RECORD EXTRACTS:

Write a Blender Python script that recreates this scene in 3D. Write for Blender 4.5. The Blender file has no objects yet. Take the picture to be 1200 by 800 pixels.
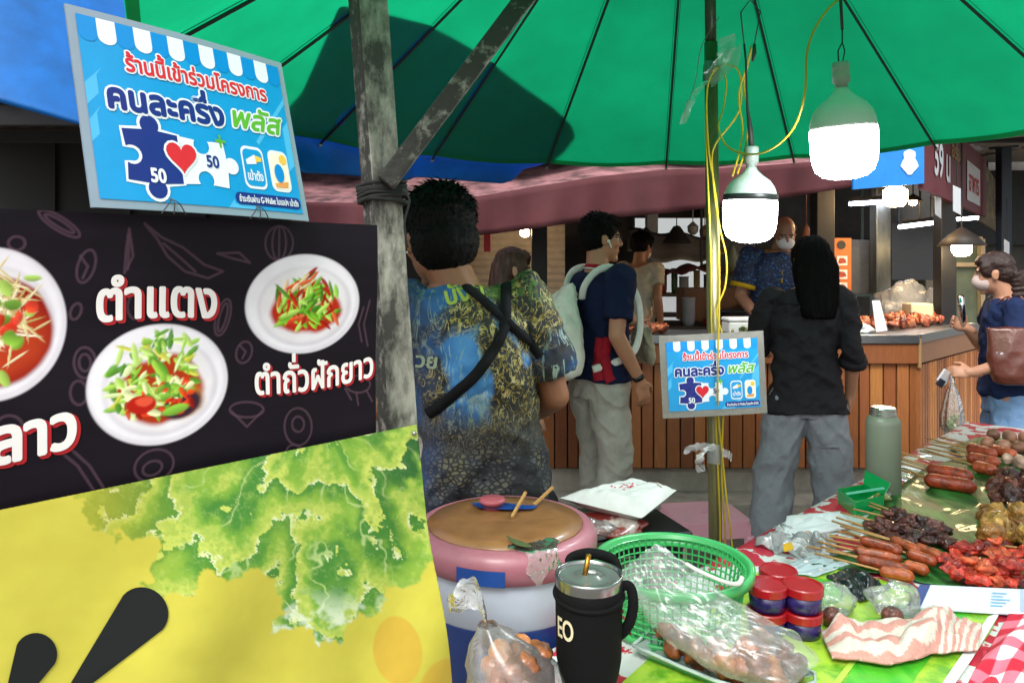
import bpy, bmesh, math, random
import numpy as np
from mathutils import Vector, Matrix, Euler, noise
from mathutils.geometry import tessellate_polygon
from mathutils.bvhtree import BVHTree

SC = bpy.context.scene
COL = SC.collection
R = math.radians
rng = random.Random(7)
nrng = np.random.default_rng(11)

# ------------------------------------------------------------------ camera, sky, sun, exposure
EYE = 1.48
F = 870.0
cam_d = bpy.data.cameras.new('camera')
cam_d.sensor_width = 36
cam_d.lens = 36 * F / 1200
cam_d.shift_y = -90 / 1200
cam_d.clip_start = 0.05
cam_d.clip_end = 2000
cam = bpy.data.objects.new('camera', cam_d)
COL.objects.link(cam)
cam.location = (0, 0, EYE)
cam.rotation_euler = (R(90), 0, 0)
SC.camera = cam

W = bpy.data.worlds.new('World')
SC.world = W
W.use_nodes = True
wn = W.node_tree.nodes
sky = wn.new('ShaderNodeTexSky')
sky.sky_type = 'NISHITA'
sky.sun_disc = False
sky.sun_elevation = R(52)
sky.sun_rotation = R(200)
sky.air_density = 1.0
sky.dust_density = 4.0
hs = wn.new('ShaderNodeHueSaturation')
hs.inputs['Saturation'].default_value = 0.12
W.node_tree.links.new(sky.outputs[0], hs.inputs['Color'])
W.node_tree.links.new(hs.outputs[0], wn['Background'].inputs['Color'])
wn['Background'].inputs['Strength'].default_value = 0.15

sun_d = bpy.data.lights.new('sun', 'SUN')
sun_d.energy = 1.4
sun_d.angle = R(25)
sun_d.color = (1.0, 0.97, 0.92)
sun = bpy.data.objects.new('sun', sun_d)
COL.objects.link(sun)
sun.rotation_euler = (R(38), 0, R(-20))

SC.view_settings.view_transform = 'Standard'
SC.view_settings.look = 'None'
SC.view_settings.gamma = 1
SC.view_settings.use_curve_mapping = False
SC.view_settings.exposure = 0.9
SC.render.engine = 'CYCLES'
SC.cycles.use_denoising = True
SC.cycles.max_bounces = 8
SC.cycles.transparent_max_bounces = 24
SC.cycles.diffuse_bounces = 4
SC.cycles.transmission_bounces = 6
SC.cycles.caustics_reflective = False
SC.cycles.caustics_refractive = False
SC.cycles.sample_clamp_indirect = 6

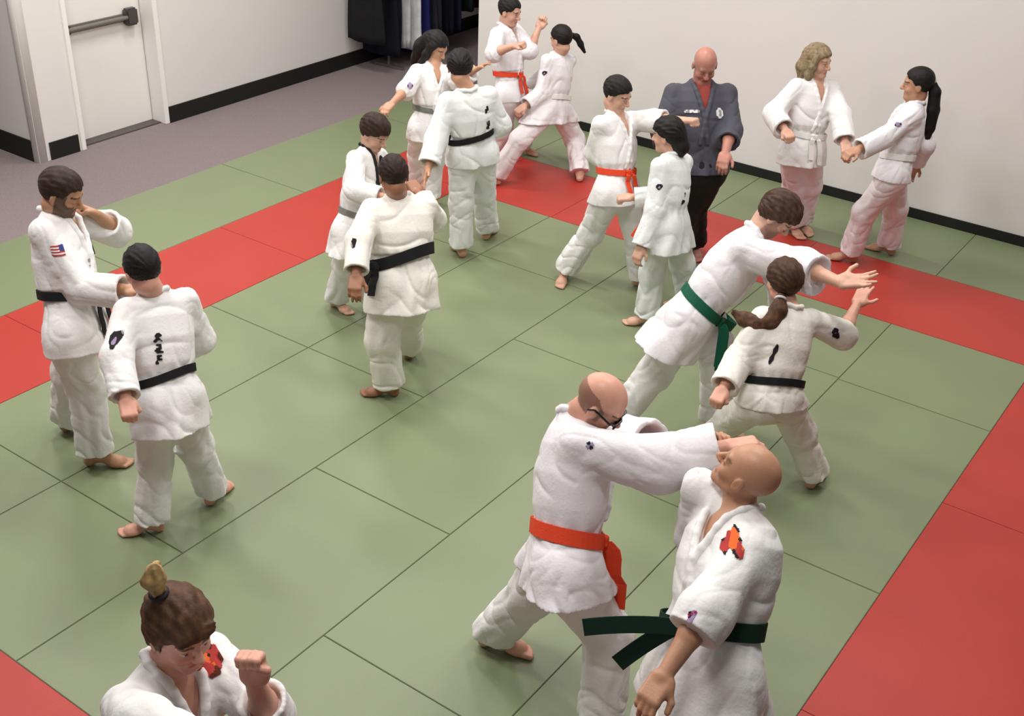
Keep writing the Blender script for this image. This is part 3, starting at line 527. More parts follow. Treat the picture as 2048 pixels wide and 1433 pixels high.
def hair_prims(Hc, R, hs, style, rng):
    def L(x, y, z): return Hc+(R.T @ A(x, y, z))*hs
    g = hs; ph = rng.random()*9
    thick = dict(short=.010, full=.017, tight=.010, bob=.016, long=.014, buzz=.004, shaggy=.020).get(style, .012)
    sk = ell(L(0, -.014, .030), (A(.077, .098, .090)+thick)*g, R, 0)
    front = dict(short=.062, full=.050, tight=.066, bob=.060, long=.062, buzz=.060, shaggy=.045).get(style, .06)
    ys = A(-.12, -.07, -.035, -.012, .004, .022, .045, .075, .12)
    nape = dict(short=-.070, full=-.080, tight=-.062, bob=-.12, long=-.12, buzz=-.06, shaggy=-.095).get(style, -.07)
    side = -.035 if style in ('bob', 'long', 'shaggy') else -.010
    zs = A(nape, nape, -.045, -.02, side if style in ('bob', 'long') else -.002, .012, .032, front, front+.004)
    amp = dict(tight=.0012, buzz=.001, short=.0022, full=.0032, bob=.0030, long=.0025, shaggy=.0050).get(style, .003)
    rr = float(max(.12*g, .1))
    base_fn = sk.fn
    def fn(P):
        q = (P-Hc) @ R.T/g; x, y, z = q.T
        d = base_fn(P)
        th = np.arctan2(x, z+.02); st = np.sin(th*17+5*y*10+ph+2*noise(P, 30, ph))+.7*np.sin(th*29-40*y+ph*2)
        d = d-amp*g*st*.6-amp*noise(P, 38, ph)
        lock = .006*np.sin(x*90+ph)+.004*np.sin(x*170+2*ph)
        zh = np.interp(y, ys, zs)+lock*(y > .02)+.003*np.sin(y*150+ph)
        face = zh-z
        d = smax(d, face*.8*g, .010*g)
        return d
    P = [Pr(fn, L(0, -.014, .03), rr+.02, .01)]
    return P
def strand_fold(ph, amp=.004):
    return (amp, .9, ph, amp*.8)
def ribbon(name, pts, nors, width, thick, m, parent, base, closed=False, wdir=None):
    """A flat strap along pts; nors = outward normals, wdir = direction of the width."""
    n = len(pts); V = []; F = []
    pts = [A(p) for p in pts]
    for i in range(n):
        if wdir is not None: wd = wdir[i]
        else:
            t = pts[min(i+1, n-1)]-pts[max(i-1, 0)]; wd = nrm(np.cross(t, nors[i]))
        for (a, b) in ((-.5, 0), (.5, 0), (.5, 1), (-.5, 1)):
            V.append(pts[i]+wd*a*width+nors[i]*b*thick)
    for i in range(n if closed else n-1):
        j = (i+1) % n
        for a in range(4):
            b = (a+1) % 4; F.append((i*4+a, j*4+a, j*4+b, i*4+b))
    if not closed: F += [(3, 2, 1, 0), tuple(range((n-1)*4, n*4))]
    me = bpy.data.meshes.new(name); me.from_pydata([tuple(v-base) for v in V], [], F); me.update()
    bm = bmesh.new(); bm.from_mesh(me); bmesh.ops.recalc_face_normals(bm, faces=bm.faces); bm.to_mesh(me); bm.free()
    o = link(name, me, m, parent)
    b = o.modifiers.new('bevel', 'BEVEL'); b.width = .0015; b.segments = 2; b.limit_method = 'ANGLE'
    return o
def trace(prims, p0, dr, start=.35):
    """surface point met when coming from outside towards p0 along -dr"""
    dr = np.atleast_2d(dr); dr = dr/np.linalg.norm(dr, axis=1)[:, None]; p0 = np.atleast_2d(p0); t = np.full(len(p0), start)
    for _ in range(36):
        d = ev(prims, p0+dr*t[:, None]); t = t-np.clip(d*.75, -.02, .06)
        t = np.maximum(t, -.1)
    return p0+dr*t[:, None]
PAL = {'w': (.75, .74, .73), 'b': (.05, .06, .22), 'r': (.42, .045, .04), 'k': (.015, .013, .015), 'o': (.75, .14, .03), 'p': (.30, .22, .36), 'g': (.30, .29, .30), 'm': (.35, .02, .12), 'd': (.10, .02, .01)}
def patch(name, prims, p0, dr, upv, w_, h_, rows, parent, base, label=None):
    """embroidered mark on cloth: one flat cell per character, spaces left out"""
    dr = nrm(dr); upv = nrm(A(upv)-dr*(A(upv) @ dr)); rx = np.cross(upv, dr)
    S_UP = 1 if name == 'lettering' else 4
    nr, nc = len(rows), max(len(r) for r in rows)
    if S_UP > 1:                       # round the marks off: blur each colour and keep the strongest
        src = np.full((nr+2, nc+2), ' '); src[1:-1, 1:-1] = [list(r.ljust(nc)) for r in rows]
        keys = sorted(set(src.ravel())); fld = []
        for kx in keys:
            f_ = np.kron((src == kx).astype(float), np.ones((S_UP, S_UP)))
            for _ in range(9): f_ = (f_+np.roll(f_, 1, 0)+np.roll(f_, -1, 0)+np.roll(f_, 1, 1)+np.roll(f_, -1, 1))/5
            fld.append(f_*(.85 if kx == ' ' else 1))
        win = np.argmax(fld, 0); rows = [''.join(keys[v] for v in r) for r in win]
        w_ *= (nc+2)/nc; h_ *= (nr+2)/nr; nr, nc = win.shape
    gx = np.linspace(-.5, .5, nc+1)*w_; gy = np.linspace(.5, -.5, nr+1)*h_
    G = np.array([A(p0)+rx*x+upv*y for y in gy for x in gx]); S = trace(prims, G, dr, .25)
    me = bpy.data.meshes.new(name); V = np.concatenate([S+dr*.0045, S-dr*.002]); n0 = len(S); F = []; col = []
    for r in range(nr):
        for c in range(len(rows[r])):
            ch = rows[r][c]
            if ch == ' ': continue
            a = r*(nc+1)+c; F.append((a, a+nc+1, a+nc+2, a+1)); col.append(PAL[ch])
            for (e0, e1, rr, cc) in ((a, a+1, r-1, c), (a+1, a+nc+2, r, c+1), (a+nc+2, a+nc+1, r+1, c), (a+nc+1, a, r, c-1)):
                out = not (0 <= rr < nr and 0 <= cc < len(rows[rr])) or rows[rr][cc] == ' '
                if out: F.append((e0, e1, e1+n0, e0+n0)); col.append(PAL[ch])
    me.from_pydata([tuple(v-base) for v in V], [], F)
    at = me.color_attributes.new('tint', 'FLOAT_COLOR', 'CORNER')
    arr = []
    for pl, cl in zip(me.polygons, col): arr += [(*cl, 1.0)]*pl.loop_total
    at.data.foreach_set('color', np.array(arr, f32).ravel()); me.update()
    o = link(name, me, M_patch, parent)
    if label: o['label'] = label
    return o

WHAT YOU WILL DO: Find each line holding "picture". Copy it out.

EXERCISE ANSWER:
Write a Blender Python script that recreates this scene in 3D. Write for Blender 4.5. The Blender file has no objects yet. Take the picture to be 1200 by 800 pixels.
Keep writing the Blender script for this image. This is part 3, starting at line 527. More parts follow. Treat the picture as 2048 pixels wide and 1433 pixels high.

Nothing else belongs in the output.